M. M. Wilding, “A
Mechanically Verified Application for a Mechanically Verified
Environment, in C. Courcoubetis, editor, Proceedings of
Computer-Aided Verification -- CAV '93, Springer-Verlag, LNCS
697, Heidelberg, pp. 268-279, DOI:10.1007/3-540-56922-7_22,
1993.
Relevance: functional correctness and resource
utilization of a Nim-playing program on the CLI Verified Stack
Abstract
We have developed a verified application proved to be both effective and efficient. The application generates moves in the puzzle-game Nim and is coded in Piton, a language with a formal semantics and a compiler verified to preserve its semantics on the underlying machine. The Piton compiler is targeted to the FM9001, a recently fabricated verified microprocessor. The Nim program correctness proof makes use of the language semantics that the compiler is proved to implement. Like the Piton compiler proof and FM9001 design proof, the Nim correctness proof is generated using Nqthm, a proof system sometimes known as the Boyer-Moore theorem prover.

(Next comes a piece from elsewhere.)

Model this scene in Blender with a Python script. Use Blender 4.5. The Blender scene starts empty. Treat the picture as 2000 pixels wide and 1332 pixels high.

The paper proves that a Piton program constructed by the author implements a winning strategy (if one exists for a given starting state) of the game of Nim. In addition, he proved a bound on the number of instructions executed on each move as well as bounds on the sizes of both the control stack and the temporary stack.
In the conclusion of the paper (page 278) the author writes
“Mechanical verification of programs in this manner is time-consuming and difficult. Nevertheless, and quite remarkably, the experience of building the Nim program suggests that development time scales linearly with program length. Once a Piton subroutine has been proved correct, a call to this subroutine can be reasoned about as easily as any basic Piton statement.
...
An FM9001 was fabricated and runs a compiled version of the Nim program. The fabricated FM9001 microprocessor, the Piton compiler, and the Nim program were never tested in a conventional manner during development or after completion. Even so, each worked the first time and we would have been surprised if any had not.”